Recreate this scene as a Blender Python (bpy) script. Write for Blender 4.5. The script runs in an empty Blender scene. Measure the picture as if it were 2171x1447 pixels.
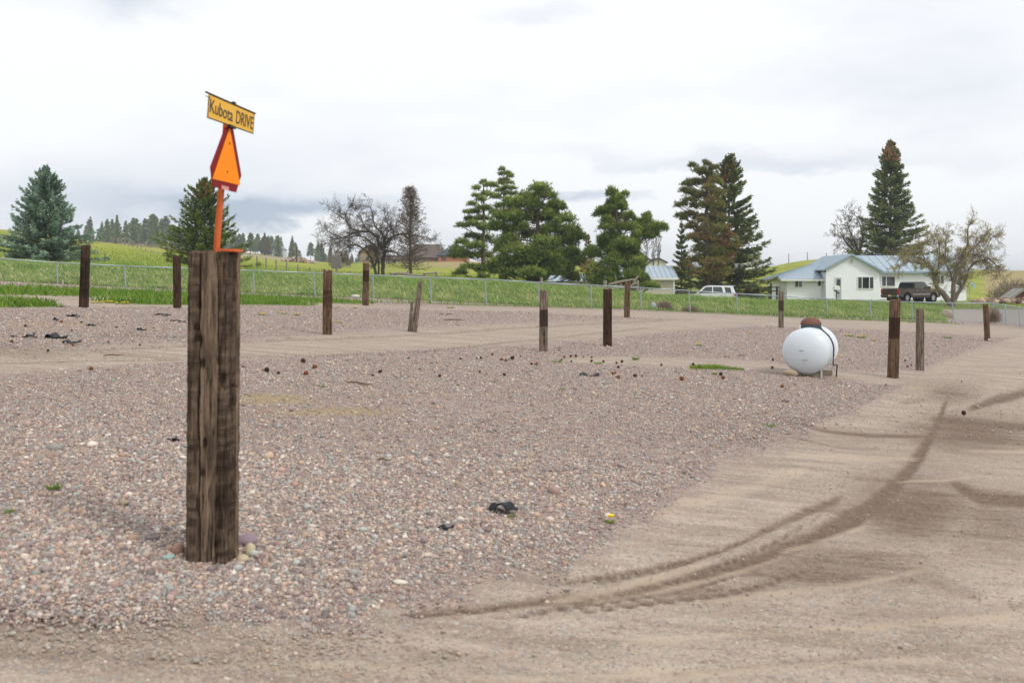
import bpy, bmesh, math, random
import numpy as np
from mathutils import Vector, Matrix, Euler

# ------------------------------------------------------------------ camera, sky, sun, exposure
S = bpy.context.scene
COL = S.collection
F, CX, YT, CZ = 2171*35/36., 1085.5, 602., 1.47      # focal length in photo pixels, principal column, horizon row, eye height
R = math.radians
cd = bpy.data.cameras.new('camera'); cam = bpy.data.objects.new('camera', cd); COL.objects.link(cam)
cam.location = (0, 0, CZ); cam.rotation_euler = (R(90), 0, 0)
cd.sensor_width = 36; cd.lens = 35; cd.shift_y = -(723.5-YT)/2171; cd.clip_start = .1; cd.clip_end = 20000
cd.dof.use_dof = True; cd.dof.focus_distance = 21; cd.dof.aperture_fstop = 4.0
S.camera = cam
S.view_settings.view_transform = 'Standard'; S.view_settings.look = 'None'; S.view_settings.gamma = 1
S.view_settings.exposure = 0.22
SUN_AZ, SUN_EL = 128, 46          # degrees clockwise from +Y (view direction), elevation
W = bpy.data.worlds.new('World'); S.world = W; W.use_nodes = True
sd = bpy.data.lights.new('sun', 'SUN'); sun = bpy.data.objects.new('sun', sd); COL.objects.link(sun)
sd.energy = 1.5; sd.angle = R(11); sd.color = (1, .955, .88)
_a, _e = R(SUN_AZ), R(SUN_EL)
sdir = Vector((math.sin(_a)*math.cos(_e), math.cos(_a)*math.cos(_e), math.sin(_e)))
sun.rotation_euler = sdir.to_track_quat('Z', 'Y').to_euler(); sun.location = (20, -20, 30)

class NT:
    """tiny node-graph writer"""
    def __init__(s, tree): s.t = tree; s.n = tree.nodes; s.l = tree.links
    def node(s, typ, **kw):
        n = s.n.new(typ)
        for k, v in kw.items(): setattr(n, k, v)
        return n
    def put(s, sock, v):
        if v is None: return
        if hasattr(v, 'is_output'): s.l.new(v, sock)
        else:
            if hasattr(sock.default_value, '__len__') and not hasattr(v, '__len__'): v = [v]*len(sock.default_value)
            if hasattr(v, '__len__') and len(v) == 3 and len(sock.default_value) == 4: v = (*v, 1)
            sock.default_value = v
    def m(s, op, a, b=None, c=None, clamp=False):
        n = s.node('ShaderNodeMath', operation=op, use_clamp=clamp)
        s.put(n.inputs[0], a)
        if b is not None: s.put(n.inputs[1], b)
        if c is not None: s.put(n.inputs[2], c)
        return n.outputs[0]
    def vm(s, op, a, b=None):
        n = s.node('ShaderNodeVectorMath', operation=op); s.put(n.inputs[0], a)
        if b is not None: s.put(n.inputs[1], b)
        return n.outputs[0]
    def mix(s, f, a, b, mode='MIX'):
        n = s.node('ShaderNodeMix', data_type='RGBA', blend_type=mode)
        s.put(n.inputs[0], f); s.put(n.inputs[6], a); s.put(n.inputs[7], b)
        return n.outputs[2]
    def noise(s, vec, scale, detail=3, rough=.55, out=0):
        n = s.node('ShaderNodeTexNoise'); s.put(n.inputs['Vector'], vec); s.put(n.inputs['Scale'], scale)
        s.put(n.inputs['Detail'], detail); s.put(n.inputs['Roughness'], rough); return n.outputs[out]
    def ramp(s, fac, stops, interp='LINEAR'):
        n = s.node('ShaderNodeValToRGB'); cr = n.color_ramp; cr.interpolation = interp
        while len(cr.elements) < len(stops): cr.elements.new(.5)
        for e, (p, c) in zip(cr.elements, stops):
            e.position = p; e.color = (*c, 1) if hasattr(c, '__len__') else (c, c, c, 1)
        s.put(n.inputs[0], fac); return n.outputs[0]
    def sm(s, v, a, b):
        n = s.node('ShaderNodeMapRange', interpolation_type='SMOOTHSTEP'); s.put(n.inputs[0], v)
        n.inputs[1].default_value = a; n.inputs[2].default_value = b; return n.outputs[0]

def build_world():
    t = NT(W.node_tree); t.n.clear()
    out = t.node('ShaderNodeOutputWorld')
    sky = t.node('ShaderNodeTexSky', sky_type='NISHITA'); sky.sun_disc = False
    sky.sun_elevation = R(SUN_EL); sky.sun_rotation = R(SUN_AZ)
    bgA = t.node('ShaderNodeBackground'); t.put(bgA.inputs[0], sky.outputs[0]); bgA.inputs[1].default_value = .1
    d = t.node('ShaderNodeTexCoord').outputs['Generated']
    sp = t.node('ShaderNodeSeparateXYZ'); t.put(sp.inputs[0], d)
    x, y, z = sp.outputs
    yy = t.m('MAXIMUM', y, .12)
    u0 = t.m('DIVIDE', x, yy); v0 = t.m('DIVIDE', z, yy)
    # break the edges of every bank of cloud with noise on the direction
    vec = t.vm('MULTIPLY', d, (1, 1, 2.4))
    nz = t.noise(vec, 5.5, 7, .58); nz2 = t.noise(t.vm('ADD', vec, (3.1, 7.7, 1.3)), 9, 6, .6); big = t.noise(t.vm('MULTIPLY', d, (1, 1, 3.5)), 2.6, 5, .55)
    u = t.m('ADD', u0, t.m('MULTIPLY', t.m('SUBTRACT', nz, .5), .16))
    v = t.m('ADD', v0, t.m('MULTIPLY', t.m('SUBTRACT', nz2, .5), .075))
    front = t.m('GREATER_THAN', y, .15)
    def lobe(px, py, rx, ry, amt):
        a = t.m('DIVIDE', t.m('SUBTRACT', u, (px-CX)/F), rx/F); b = t.m('DIVIDE', t.m('SUBTRACT', v, (YT-py)/F), ry/F)
        r2 = t.m('ADD', t.m('MULTIPLY', a, a), t.m('MULTIPLY', b, b))
        return t.m('MULTIPLY', t.m('EXPONENT', t.m('MULTIPLY', r2, -1.)), amt)
    dark = None
    for f in [(590, 452, 220, 36, .85), (330, 430, 200, 40, .30), (60, 420, 260, 90, .30), (1170, 418, 150, 18, .62), (1360, 408, 120, 14, .30), (1560, 345, 380, 30, .36), (1620, 408, 110, 12, .28),
              (290, 15, 120, 50, .38), (1150, 20, 150, 30, .24), (600, 330, 420, 90, .18), (2000, 140, 320, 150, .24), (980, 500, 240, 60, .22), (1300, 490, 150, 50, .12), (220, 500, 200, 40, .12), (2120, 330, 160, 110, .12)]:
        l = lobe(*f); dark = l if dark is None else t.m('ADD', dark, l)
    lit = None
    for f in [(650, 508, 75, 42, .85), (720, 530, 80, 40, .7), (560, 500, 50, 24, .3), (1080, 380, 110, 30, .4), (1480, 385, 180, 25, .3), (1750, 420, 260, 45, .35)]:
        l = lobe(*f); lit = l if lit is None else t.m('ADD', lit, l)
    dark = t.m('MULTIPLY', front, t.m('SUBTRACT', dark, lit))
    dark = t.m('ADD', dark, t.m('MULTIPLY', t.m('SUBTRACT', big, .55), .75))
    dark = t.m('ADD', dark, t.m('MULTIPLY', t.m('SUBTRACT', nz2, .5), .22))
    colr = t.ramp(dark, [(0, (.915, .925, .94)), (.12, (.84, .858, .89)), (.4, (.66, .71, .785)), (.8, (.42, .495, .60))])
    up = t.sm(z, .3, .85)
    stg = t.m('ADD', 1.0, t.m('MULTIPLY', up, .15))
    bgB = t.node('ShaderNodeBackground'); t.put(bgB.inputs[0], colr); t.put(bgB.inputs[1], stg)
    mx = t.node('ShaderNodeMixShader'); mx.inputs[0].default_value = .95
    t.l.new(bgA.outputs[0], mx.inputs[1]); t.l.new(bgB.outputs[0], mx.inputs[2]); t.l.new(mx.outputs[0], out.inputs[0])
build_world()

# ------------------------------------------------------------------ helpers
rng = np.random.default_rng(11)
random.seed(11)
def srgb(h):
    v = [int(h[i:i+2], 16)/255 for i in (0, 2, 4)]
    return tuple(c/12.92 if c <= .04045 else ((c+.055)/1.055)**2.4 for c in v)
def at(px, py, Z): return Vector(((px-CX)/F*Z, Z, CZ-(py-YT)/F*Z))
def tag(o, label=None, cat=None, group=None, kind=None):
    for k, v in (('label', label), ('category', cat), ('group', group), ('kind', kind)):
        if v: o[k] = v
    return o
def empty(name, loc, label, cat, group=None, rz=0):
    o = bpy.data.objects.new(name, None); COL.objects.link(o); o.location = loc; o.rotation_euler = (0, 0, rz); o.empty_display_size = .2
    return tag(o, label, cat, group)
def wloc(o):
    v = Vector((0, 0, 0))
    while o is not None: v = v+o.location; o = o.parent
    return v
def link(name, me, mat, parent=None, loc=None):
    o = bpy.data.objects.new(name, me); COL.objects.link(o)
    if mat is not None: me.materials.append(mat)
    if parent is not None: o.parent = parent
    if loc is not None: o.location = loc
    return o
def mesh_np(name, V, faces, attrs=None, smooth=False):
    """V (n,3); faces (m,k) int array; attrs {name: (kind, array per vertex)}"""
    me = bpy.data.meshes.new(name); V = np.ascontiguousarray(V, np.float32); faces = np.ascontiguousarray(faces, np.int32); m, k = faces.shape
    me.vertices.add(len(V)); me.vertices.foreach_set('co', V.ravel())
    me.loops.add(m*k); me.loops.foreach_set('vertex_index', faces.ravel())
    me.polygons.add(m); me.polygons.foreach_set('loop_start', np.arange(0, m*k, k, dtype=np.int32))
    if smooth: me.polygons.foreach_set('use_smooth', np.ones(m, bool))
    for an, (kd, arr) in (attrs or {}).items():
        a = me.attributes.new(an, kd, 'POINT')
        a.data.foreach_set('color' if kd == 'FLOAT_COLOR' else 'value', np.ascontiguousarray(arr, np.float32).ravel())
    me.update(calc_edges=True); me.validate(); return me

class MB:
    """collects polygons in world (or local) space and links them as ONE mesh object"""
    def __init__(s): s.v = []; s.f = []
    def add(s, vs, fs):
        b = len(s.v); s.v += [tuple(v) for v in vs]; s.f += [tuple(b+i for i in f) for f in fs]; return s
    def box(s, c, size, rot=None, taper=1.0):
        x, y, z = (q/2 for q in size); c = Vector(c)
        vs = [Vector((a*x*(taper if k > 0 else 1), b*y*(taper if k > 0 else 1), k*z)) for k in (-1, 1) for b in (-1, 1) for a in (-1, 1)]
        if rot is not None: vs = [rot @ v for v in vs]
        return s.add([v+c for v in vs], [(0, 2, 3, 1), (4, 5, 7, 6), (0, 1, 5, 4), (2, 6, 7, 3), (0, 4, 6, 2), (1, 3, 7, 5)])
    def tube(s, pts, rad, n=8, cap=True):
        pts = [Vector(p) for p in pts]; rad = rad if hasattr(rad, '__len__') else [rad]*len(pts); rings = []
        for i, p in enumerate(pts):
            d = (pts[min(i+1, len(pts)-1)]-pts[max(i-1, 0)]).normalized()
            a = d.orthogonal().normalized() if i == 0 else (pa-d*pa.dot(d)).normalized()
            pa = a; b = d.cross(a)
            rings.append([p+(a*math.cos(2*math.pi*k/n)+b*math.sin(2*math.pi*k/n))*rad[i] for k in range(n)])
        fs = [(i*n+k, i*n+(k+1) % n, (i+1)*n+(k+1) % n, (i+1)*n+k) for i in range(len(pts)-1) for k in range(n)]
        if cap: fs += [tuple(range(n))[::-1], tuple((len(pts)-1)*n+k for k in range(n))]
        return s.add([v for r in rings for v in r], fs)
    def prism(s, poly, ext):
        """poly: 3-D points of one cap; ext: vector to the other cap"""
        n = len(poly); ext = Vector(ext); poly = [Vector(p) for p in poly]
        return s.add(poly+[p+ext for p in poly], [tuple(range(n))[::-1], tuple(range(n, 2*n))]+[(i, (i+1) % n, n+(i+1) % n, n+i) for i in range(n)])
    def build(s, name, mat, parent=None, world=True, bevel=0, smooth=False, seg=2):
        me = bpy.data.meshes.new(name); off = wloc(parent) if (parent is not None and world) else Vector((0, 0, 0))
        me.from_pydata([tuple(Vector(v)-off) for v in s.v], [], s.f); me.update()
        bm = bmesh.new(); bm.from_mesh(me); bmesh.ops.recalc_face_normals(bm, faces=bm.faces)
        if bevel: bmesh.ops.bevel(bm, geom=list(bm.edges), offset=bevel, segments=seg, affect='EDGES', clamp_overlap=True)
        if smooth:
            for f in bm.faces: f.smooth = True
        bm.to_mesh(me); bm.free()
        return link(name, me, mat, parent)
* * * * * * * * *
**Task to complete**
Exactly reproduce the run of lines from the start of the listing through the line with "from mathutils import Vector, Matrix, Euler", inclusive; pictures are not copied.

**The completed task**
Recreate this scene as a Blender Python (bpy) script. Write for Blender 4.5. The script runs in an empty Blender scene. Measure the picture as if it were 2171x1447 pixels.
import bpy, bmesh, math, random
import numpy as np
from mathutils import Vector, Matrix, Euler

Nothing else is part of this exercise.